Amann’s vision for the students as a whole is big-picture, long-term, for their future and society as a whole. When asked what his goal is for kids in the Academy, he said, “I want them to have the audacity and confidence … to follow their own personal passions and to do the right thing. There’s nothing more fulfilling than that. Sixty-six percent of the American workforce hates their job. … I want these kids to pursue their own dreams and not end up dissatisfied. I know a lot of people my age who have gotten everything they’ve ever wanted — the job title, the income, the house, the spouse, the kids, and they’re miserable … I don’t want that for kids.”
As a sixth grader, Nick Ryan predicts that the skills learned in Pursuit Academy will aid in his future career.

“I want to be an architect, so I see that it’s helping me work with other people,” he said. “And I think it’s also showing us how to do fun projects, keeping them interesting, but also getting it done.”

The school is looking to host a Pursuit Academy Boot Camp during the summer as a way to introduce the program to more students who could benefit from the leadership focus.  Swartout believes the program will also help reduce bullying within the school because of the focus on communication and cooperation.

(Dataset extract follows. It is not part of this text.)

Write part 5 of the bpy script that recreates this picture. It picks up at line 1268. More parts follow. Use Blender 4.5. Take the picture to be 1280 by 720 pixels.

Amann explained that the program was named Pursuit Academy to respond to societal pressures to focus on the end goal instead of the journey to the goal. Parents who were at first skeptical of the program are now inquiring about expansion. As a father, Reimann wants it to propagate throughout Faithful Shepherd and into other schools. Amann hopes to reignite the importance of leadership and entrepreneurial training in Catholic schools especially.

“I would love that when anybody hears ‘Catholic K-8 education,’ they automatically think, ‘That’s where kids learn leadership,’ ” he said.